After their purchases were made and done up, they wanted twine. Don't forget, please, that this was a shop.

"Twine?" murmured the picturesque proprietor gently. "Of course I should have some; I must remember to get some twine!"

The sympathies are always ready there, the pennies too, when there are any! A lame man, a sick woman, a little child, a forlorn dog or cat,—they have only to go and sit on the steps of one of those blessed studio buildings, to receive pity, help and cheer. And—ye gods!—isn't the fact well known! And isn't it taken advantage of, just! The swift, unreasoning charity of these Bohemians is so well recognised that it is a regular graft for the unscrupulous.

But they keep right on being cheated right and left; thank heaven, they will never learn to be wiser!

This difference between the Village view and the conventional standpoint is very difficult to analyse. It really can only be made clear by examples. As, for instance:

It is fairly late in the evening. In one of the little tea shops is a group of girls and men smoking. To them enters a youth, who is hailed with "How is Dickey's neuralgia?"

The newcomer grins and answers: "Better, I guess. He's had six drinks, and is now asleep upstairs on Eleanore's couch. He'll be all right when he wakes up."

They laugh, but quite sympathetically, and the subject is dismissed.

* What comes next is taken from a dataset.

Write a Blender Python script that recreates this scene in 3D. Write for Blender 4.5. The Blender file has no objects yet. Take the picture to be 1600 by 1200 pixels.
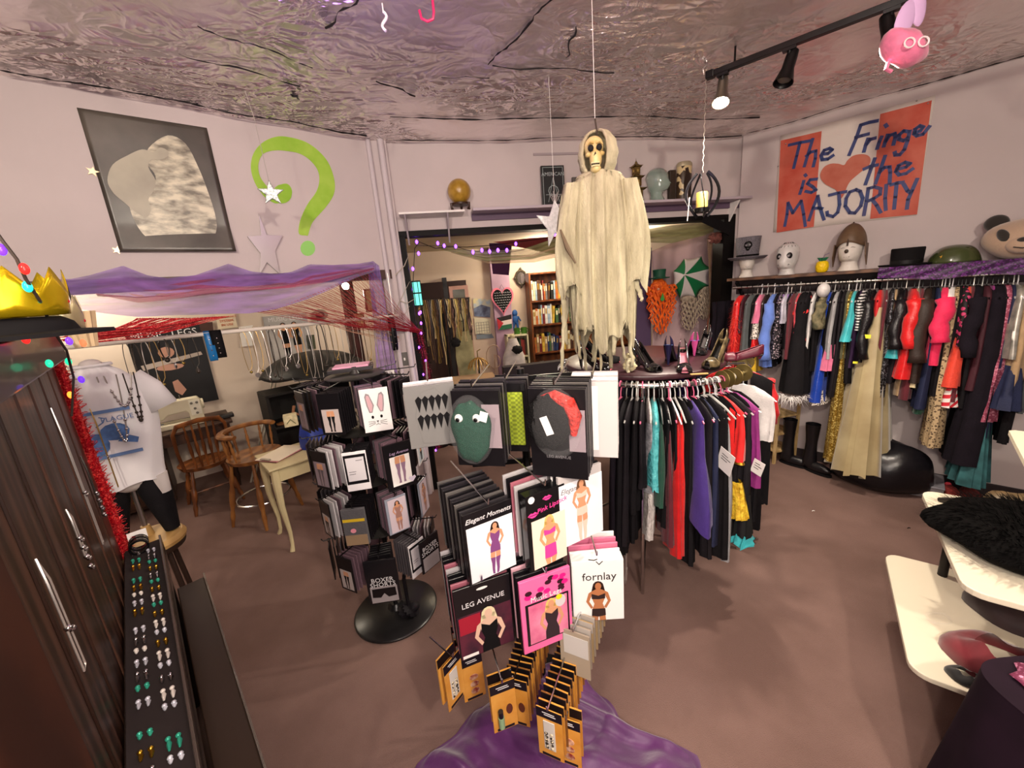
import bpy,math,random
from math import sin,cos,pi,radians,sqrt,atan2,hypot
from mathutils import Vector,Matrix
random.seed(7)
rnd = random.Random(11)
SC = bpy.context.scene
COL = SC.collection
# ---------------------------------------------------------------- camera
EYE = Vector((0.0,0.0,1.9)); FPX = 612.0
CAMR = Matrix(((0.9968152785,0.0797452223,0.0),
(-0.0189047472,0.2363093406,-0.9714939558),
(-0.0774720014,0.9684000181,0.2370643244)))
cam_d = bpy.data.cameras.new('camera'); cam = bpy.data.objects.new('camera',cam_d); COL.objects.link(cam)
cam_d.sensor_fit = 'HORIZONTAL'; cam_d.sensor_width = 36.0; cam_d.lens = 36.0*FPX/1600.0
cam_d.clip_start = 0.02; cam_d.clip_end = 100
cam.matrix_world = Matrix.Translation(EYE)@CAMR.to_4x4()
SC.camera = cam
# ---------------------------------------------------------------- world, lights, exposure
SC.view_settings.view_transform = 'Standard'; SC.view_settings.look = 'None'
SC.view_settings.exposure = 0.7; SC.view_settings.gamma = 1.0
SC.view_settings.use_curve_mapping = False
W = bpy.data.worlds.new('world'); SC.world = W; W.use_nodes = True
W.node_tree.nodes['Background'].inputs[0].default_value =(0.62,0.55,0.52,1)
W.node_tree.nodes['Background'].inputs[1].default_value = 0.25
def spot(name,loc,target,energy,col=(1,.86,.68),size=100,blend=.6,rad=.05):
 l = bpy.data.lights.new(name,'SPOT'); l.energy = energy; l.color = col; l.spot_size = radians(size); l.spot_blend = blend
 l.shadow_soft_size = rad
 o = bpy.data.objects.new(name,l); COL.objects.link(o); o.location = loc
 o.rotation_euler =(Vector(target)-Vector(loc)).to_track_quat('-Z','Y').to_euler(); return o
def point(name,loc,energy,col=(1,.86,.68),rad=.05):
 l = bpy.data.lights.new(name,'POINT'); l.energy = energy; l.color = col; l.shadow_soft_size = rad
 o = bpy.data.objects.new(name,l); COL.objects.link(o); o.location = loc; return o
def area(name,loc,target,energy,sx,sy,col=(1,.9,.8)):
 l = bpy.data.lights.new(name,'AREA'); l.energy = energy; l.color = col; l.shape = 'RECTANGLE'; l.size = sx; l.size_y = sy
 o = bpy.data.objects.new(name,l); COL.objects.link(o); o.location = loc
 o.rotation_euler =(Vector(target)-Vector(loc)).to_track_quat('-Z','Y').to_euler(); return o
WARM =(1,.87,.72)
point('violet_tint_light',(-.45,1.9,2.75),2.2,(.55,.25,1),.12)  # added helper with no fixture, tints the ceiling foil violet
point('rose_tint_light',(.45,1.5,2.8),2.6,(1,.3,.32),.10)  # added helper like the violet one, gives the foil a rose cast
# the shop's ceiling lamps: the track (its heads are built further down) and the rest of the room behind the camera; fills without fixtures follow
spot('track_lamp_light',(1.30,2.56,2.78),(0.9,2.2,0),70,WARM,150,.8,.05)
spot('track_lamp_light',(1.80,2.06,2.80),(1.5,1.9,0),110,WARM,155,.8,.05)
spot('shop_lamp_light',(0.9,-0.9,3.0),(0.6,2.4,.8),130,WARM,140,.7,.07)
spot('shop_lamp_light',(-0.9,-1.0,3.0),(-1.0,2.6,1.0),110,WARM,140,.7,.07)
point('shop_fill_light',(0.2,-0.3,1.9),75,(1,.86,.8),.5)  # unseen fill at eye height, no lamp hangs here
point('alcove_fill_light',(-1.9,4.9,1.98),26,(1,.9,.74),.08)  # unseen fill lights for the alcove, no fixtures built
point('alcove_fill_light',(-3.9,3.6,2.3),26,(1,.9,.74),.12)
point('back_room_fill_light',(0.5,5.2,2.33),24,(1,.88,.66),.10)  # added fills brightening the back room, without fixtures
point('back_room_fill_light',(1.6,4.9,2.33),20,(1,.9,.74),.10)
point('back_room_fill_light',(0.1,8.3,2.2),10,(1,.9,.8),.10)
# ---------------------------------------------------------------- pixel rays (measuring helper) and wall frames
def ray(px,py):
 d = Vector((px-800,-(py-600),-FPX)); d.normalize(); return CAMR@d
def fl(px,py,z=0.0):
 d = ray(px,py); return EYE+d*((z-EYE.z)/d.z)
def aty(px,py,Y):
 d = ray(px,py); return EYE+d*(Y/d.y)
class WF:
 def __init__(s,P,az,side):
  s.P = Vector((P[0],P[1],0)); a = radians(az); s.d = Vector((sin(a),cos(a),0))
  s.n = Vector((s.d.y,-s.d.x,0))*side # towards the shop
  s.T = Matrix(((s.d.x,s.n.x,0,s.P.x),(s.d.y,s.n.y,0,s.P.y),(0,0,1,0),(0,0,0,1)))
 def pt(s,a,o,z):return s.T@Vector((a,o,z))
 def px(s,x,y,o=0.0):
  r = ray(x,y); P = s.P+s.n*o; t =(P-EYE).dot(s.n)/r.dot(s.n); q = EYE+r*t
  return(q-P).dot(s.d),q.z
LW = WF((-0.992,3.513),50.3,1)
RW = WF((2.82,3.70),135.5,1)
BW = WF((-0.849,3.600),79.96,1)
CEIL = 3.14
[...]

Now, there is a noteworthy point in this trifling episode, though it may appear a trifle obscure at first. There is, to be sure, nothing especially interesting or edifying in the fact of a young man's drinking himself into insensibility to dull a faceache; the thing has been known before. Neither is it an unheard-of occurrence for a friendly and charitably inclined woman to grant him harbour room till he has slept it off. The only striking point about this is that it is taken so entirely as a matter of course by the Villagers. It no more astonishes them that Eleanore should give up her couch to a male acquaintance for an indefinite number of night hours, than that she should give him a cup of tea. It is entirely the proper, kindly thing to do; if Eleanore had not done it, she would not be a Villager, and the Village would have none of her.